Op 23 april kan gen. Lajos Aulich Pest binnentrekken, zonder één schot te lossen, en bij de Donauovergang bij Komárom, bij Szőny, stoten de eerste soldaten van de Honvéd op de al verenigde keizerlijke troepen! Ze kunnen de aftocht van de Oostenrijkers echter niet tegenhouden omdat ze nog met weinigen zijn. [Niederhauser, 169].
Op 4 mei vraagt gen. Gőrgey aan de Oostenrijkse commandant van het garnizoen van de vesting Buda [Ofen], gen. Hentzi, die met 4.000 man de vesting nog altijd bezet houdt maar geheel is ingesloten, zich over te geven, maar Hentzi weigert. Dán komt het bevel tot de aanval en ondanks zware verliezen aan beide kanten dringen Hongaarse troepen op 20/21 mei door op de heuvels van de burcht.
De Oostenrijkers weren zich nog geducht: Pest wordt zelfs vanuit de burcht van Buda nog gebombardeerd en op de nieuwe Kettingbrug over de Donau wordt op 21 mei door de Oostenrijker Alnock von Edelstadt een aanslag gepleegd. Die mislukt en de brug blijft intakt, maar b.v. het Duitse theater van Pest en enkele andere gebouwen zijn na het Oostenrijkse bombardement niet meer dan een ruïne. Bij de Hongaarse bestorming en verovering van de Burcht op 22 mei komt ook Hentzi om het leven. Op 23/24 mei vieren de Hongaren vervolgens met gejubel en vreugde eindelijk de overgave en de bezetting door de Honvéd van de Burcht van Buda, de historische koninklijke residentie in de hoofdstad.
Artúr Gőrgey is nu de gevierde held, maar eerbewijzen neemt hij niet aan. In de rest van het land hebben de Hongaarse troepen ook suksessen geboekt: midden april heeft gen. Mór Perczel de Bácska van Servische troepen gezuiverd, op een strook land aan de Donau na, en de zo populaire en bij de soldaten geliefde gen. Bem heeft het Banaat onder zijn controle gebracht. Alleen de geïsoleerde vestingen Arad en Temesvár blijven nog Oostenrijks bezit hoewel ze niet meer kunnen worden bevoorraad. Vrijwel het hele land is dus bevrijd van de Oostenrijkers, en alleen de westelijke grensstrook, de beide juist genoemde vestingen samen met Gyulafehérvár/Karlsburg [tgw.
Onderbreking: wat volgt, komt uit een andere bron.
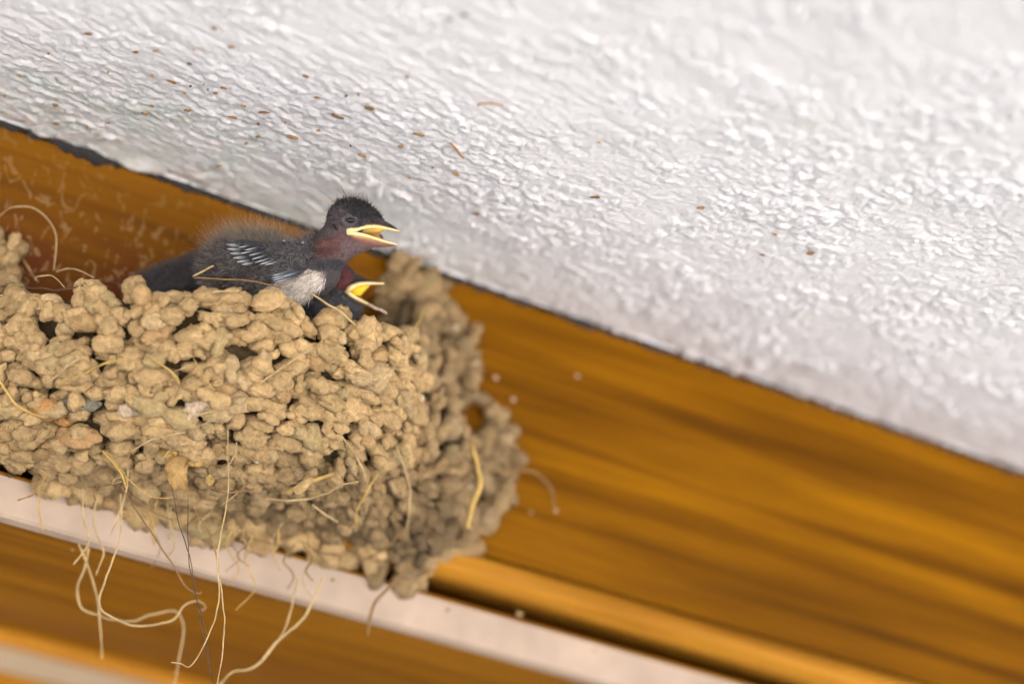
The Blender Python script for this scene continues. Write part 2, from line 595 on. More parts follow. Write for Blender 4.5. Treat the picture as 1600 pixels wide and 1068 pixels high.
door = empty('door_frame', (0, Y_BACK, Z_STRIP_B), 'blurred wooden door frame head below the beam, orange bead over a greyed strip', 'door frame')
zl = [on_plane(0, y, 1, Y_BACK)[2] for y in (978, 1006, 1046)]
r_ = 0.5 * (zl[0] - zl[1])
prof = [(Y_BACK - 0.9 * r_ * math.sin(a), zl[0] - 0.0003 - r_ + r_ * math.cos(a)) for a in np.linspace(0, math.pi, 12)] + [(Y_BACK + 0.02, zl[1]), (Y_BACK + 0.02, zl[0] - 0.0003)]
extrude_profile('rounded_bead', prof, BX0, BX1, MW_bead, door)
extrude_profile('greyed_strip', [(Y_BACK, zl[1] - 0.0004), (Y_BACK, zl[2]), (Y_BACK + 0.02, zl[2]), (Y_BACK + 0.02, zl[1] - 0.0004)], BX0, BX1, M_grey, door)
extrude_profile('head_rail', [(Y_BACK + 0.006, zl[2] - 0.0002), (Y_BACK + 0.006, zl[2] - 0.12), (Y_BACK + 0.04, zl[2] - 0.12), (Y_BACK + 0.04, zl[2] - 0.0002)], BX0, BX1, MW_low, door)
YW = Y_BACK + 0.042
w = mesh_np('house_wall', [(-5, YW, 0.01), (5, YW, 0.01), (5, YW, GZ), (-5, YW, GZ), (-5, YW + 0.2, 0.01), (5, YW + 0.2, 0.01), (5, YW + 0.2, GZ), (-5, YW + 0.2, GZ)],
            [(0, 3, 2, 1), (4, 5, 6, 7), (0, 4, 7, 3), (1, 2, 6, 5), (0, 1, 5, 4)], M_render, smooth=False)
tag(w, 'pale rendered house wall that carries the beam and the door frame', 'wall')


# sooty dirt packed in the seam under the plaster, thickest at the left
def dirt_seam():
    V, F = [], []
    xs = np.linspace(-0.3, 0.9, 900)
    P = np.c_[xs, np.full(900, -0.0002), np.full(900, -0.0004)]
    nz = fbm(np.c_[xs * 300, 0 * xs, 0 * xs], 4, 3, 0.75)
    px, py, _ = project(P)
    thick = 0.00125 + 0.0008 * smoothstep(60, 110, px) * smoothstep(192, 182, px)
    R = np.maximum(thick * (0.75 + 0.45 * nz), 0.0002)
    P[:, 2] -= 0.35 * R
    return tube_geo(P, R, 7)


V, F = dirt_seam()
o = quads_tris('dirt_seam', V, F, M_dark, beam)

# ------------------------------------------------------------------ flecks on the ceiling (parts stuck to it)
FLECKS = """140 53 20 8;76 84 6 3;213 82 8 5;245 80 12 4;335 45 8 4;303 77 5 3;363 74 10 5;296 100 11 5;270 129 12 5;238 119 5 3;350 138 11 5;298 135 6 4;
288 146 9 4;337 146 7 3;238 166 8 5;228 178 11 7;294 173 9 5;87 164 8 7;7 150 7 5;32 119 5 5;169 113 6 3;381 166 9 5;413 176 22 3;404 194 6 4;385 224 8 8;
404 214 9 6;170 192 7 5;90 193 11 6;136 198 7 6;343 260 9 7;366 184 16 4;636 121 9 4;496 153 13 5;528 183 28 9;579 170 14 9;458 215 16 6;628 229 11 8;
568 244 11 6;655 211 16 5;713 273 12 7;498 204 6 4;541 150 6 3;479 120 8 4;936 223 5 4;931 308 20 7;1096 325 12 4;744 334 11 5;1267 396 11 11;
1192 398 9 4;1210 366 8 3;319 132 4 2;325 140 4 2;446 192 4 2;548 228 5 2;560 148 5 3;702 31 9 9;726 24 11 7;640 278 6 3;676 262 6 3""".replace('\n', '')
rr = random.Random(4)
sph = bmesh.new(); bmesh.ops.create_icosphere(sph, subdivisions=3, radius=1.0)
ICO3 = (np.array([v.co[:] for v in sph.verts]), np.array([[v.index for v in f.verts] for f in sph.faces])); sph.free()
sph = bmesh.new(); bmesh.ops.create_icosphere(sph, subdivisions=4, radius=1.0)
ICO4 = (np.array([v.co[:] for v in sph.verts]), np.array([[v.index for v in f.verts] for f in sph.faces])); sph.free()
sph = bmesh.new(); bmesh.ops.create_icosphere(sph, subdivisions=2, radius=1.0)
ICO2 = (np.array([v.co[:] for v in sph.verts]), np.array([[v.index for v in f.verts] for f in sph.faces])); sph.free()
for item in FLECKS.split(';'):
    fx, fy, fl, fh = map(float, item.split())
    c = on_plane(fx, fy, 2, -0.0008)
    q_ = rr.uniform(0.6, 1.15); fl *= q_; fh *= q_
    ex = on_plane(fx + fl / 2, fy + rr.uniform(0.0, 0.45) * fl / 2, 2, -0.0006) - c
    ey = np.array([-ex[1], ex[0], 0]); ey /= np.linalg.norm(ey)
    hh = (on_plane(fx, fy - fh / 2, 2, -0.0006) - c); ey *= 0.6 * np.linalg.norm(hh)
    D = ICO2[0]
    k = 1 + 0.7 * vnoise(D * 1.9 + rr.random() * 50, 2)
    lx = D[:, 0] * k * (1 - 0.25 * D[:, 0])
    V = c + lx[:, None] * ex + (D[:, 1] * k)[:, None] * ey + np.array([0, 0, 1]) * (D[:, 2] * 0.00045)[:, None]
    t = rr.random()
    colr = np.array([0.27, 0.15, 0.065]) * (0.55 + 0.7 * t) if fx < 700 or fy > 100 else np.array([0.2, 0.17, 0.16])
    mesh_np('mud_fleck', V, ICO2[1], M_fleck, ceiling, np.tile(colr, (len(V), 1)))
V, F = tube_geo(np.array([on_plane(a, b, 2, -0.0011) for a, b in resample([(747, 166), (750, 162), (768, 162), (786, 165)], 12)]), 0.00028, 5)
quads_tris('straw_bit', V, F, M_fleck, ceiling, np.tile((0.4, 0.2, 0.07), (len(V), 1)))
V, F = tube_geo(np.array([on_plane(a, b, 2, -0.0011) for a, b in resample([(704, 224), (712, 232), (719, 242), (724, 247)], 12)]), 0.00028, 5)
quads_tris('straw_bit', V, F, M_fleck, ceiling, np.tile((0.35, 0.17, 0.05), (len(V), 1)))

# pale dropping spots on the beam to the right of the nest
for sx_, sy_, sr in ((775, 590, 5), (802, 624, 5), (902, 587, 3.5), (868, 797, 4), (830, 800, 3)):
    c = on_plane(sx_, sy_, 1, -0.0001)
    D = ICO2[0]; k = 1 + 0.3 * vnoise(D * 1.5 + sx_, 4)
    V = c + (D * k[:, None]) * np.array([1, 0.25, 0.85]) * sr * 0.00020
    mesh_np('dropping_spot', V, ICO2[1], M_fleck, beam, np.tile((0.42, 0.30, 0.19), (len(V), 1)))

# mud crumbs and dirt on the painted strip
for sx_, sy_, sr, kk in ((16, 743, 4, .3), (60, 772, 2.2, .5), (130, 790, 2.5, .6), (452, 868, 4, .7), (520, 905, 2.5, .5), (590, 938, 2.2, .6), (812, 958, 5, 1.2), (700, 952, 2.5, .5), (930, 1015, 2.2, .5), (330, 856, 2.5, .6)):
    c = on_plane(sx_, sy_, 1, -0.0013)
    D = ICO2[0]; k = 1 + 0.5 * vnoise(D * 1.7 + sx_, 4)
    V = c + (D * k[:, None]) * np.array([1.2, 0.5, 0.8]) * sr * 0.00020
    mesh_np('mud_crumb', V, ICO2[1], M_fleck, beam, np.tile(np.array((0.30, 0.20, 0.09)) * kk, (len(V), 1)))

# ------------------------------------------------------------------ the mud nest
TILT = math.radians(-11)
XN = np.array([math.cos(TILT), 0, -math.sin(TILT)])         # along the rim
UN = np.array([math.sin(TILT), 0, math.cos(TILT)])          # up
ON = np.array([0.0, -1.0, 0.0])                             # out from the beam
PLAN = resample([(0.062, 0.0), (0.060, 0.008), (0.057, 0.013), (0.053, 0.020), (0.046, 0.030), (0.038, 0.046), (0.026, 0.061), (0.006, 0.071), (-0.02, 0.0735),
                 (-0.046, 0.067), (-0.068, 0.052), (-0.084, 0.030), (-0.088, 0.0)], 400)
_pl = np.r_[0, np.cumsum(np.linalg.norm(np.diff(PLAN, axis=0), axis=1))]; _pl /= _pl[-1]
RIM_X = np.array([-0.09, -0.08, -0.06, -0.03, 0.0, 0.026, 0.038, 0.046, 0.052, 0.06, 0.068, 0.079, 0.085])
RIM_W = np.array([0.004, 0.0045, 0.0065, 0.0070, 0.0080, 0.0080, 0.006, 0.001, -0.012, -0.018, -0.012, -0.002, 0.006])
nest = empty('mud_nest', tuple(NEST_C), 'rough mud pellet swallow nest with hanging straws, stuck to the varnished beam', 'nest')

BOT_X = np.array([-0.11, -0.086, -0.063, -0.041, -0.012, 0.012, 0.039, 0.059, 0.079, 0.09, 0.1])
BOT_W = np.array([0.034, 0.041, 0.047, 0.051, 0.054, 0.056, 0.060, 0.066, 0.060, 0.045, 0.03])


def nest_point(theta, v, swell=1.0):
    """theta 0 (right, on the beam) .. pi (left); v 0 rim .. 1 keel on the beam"""
    theta = np.asarray(theta, float); v = np.asarray(v, float)
    t = theta / math.pi
    sv, cv = np.sin(v * math.pi / 2), np.cos(v * math.pi / 2)
    px_, po_ = np.interp(t, _pl, PLAN[:, 0]), np.interp(t, _pl, PLAN[:, 1])
    right = smoothstep(0.03, 0.07, px_)
    x = px_ * (1 - 0.05 * v) + 0.011 * right * np.sin(math.pi * v)
    out = po_ * np.abs(cv) ** (0.72 - 0.3 * right) + 0.008 * right * np.sin(math.pi * v)
    rim = np.interp(px_, RIM_X, RIM_W)
    bot = np.interp(x, BOT_X, BOT_W)
    w = rim + (bot - rim) * sv
    x, out, wz = x * swell, out * swell, w
    return NEST_C + x[..., None] * XN + out[..., None] * ON - wz[..., None] * UN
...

Alba Iulia] en de gebieden óver de Dráva [Drave, Drau]: Kroatië en de Militaire Grenzen, zijn nog in Oostenrijkse handen.
Omdat de politicus Kossuth meer geïnteresseerd is in effecten dan in militaire noodzaak en wenselijkheid heeft men inderdaad Buda veroverd, en heeft nagelaten om de Oostenrijkse troepen te achtervolgen tot buiten de grenzen, zodat ze zich -zonder noemenswaardig verlies- o.l.v. gen. Welden toch kunnen voorbereiden op een nieuwe inval. In feite heeft Oostenrijk echter de nederlaag geleden en kan in Hongarije geen enkele sukses meer boeken. Overal moest men zich terugtrekken en de vervanging van Windischgrätz door Welden leverde geen enkel sukses op! Oostenrijk heeft m.n. te weinig soldaten, want in Noord Italië heeft men al 150.000 man nodig en in Oostenrijk en Bohemen 50.000, terwijl de 80.000 man die in het keizerlijke leger in Hongarije dienst doen nu op de terugtocht zijn. [Bagger, 157/158].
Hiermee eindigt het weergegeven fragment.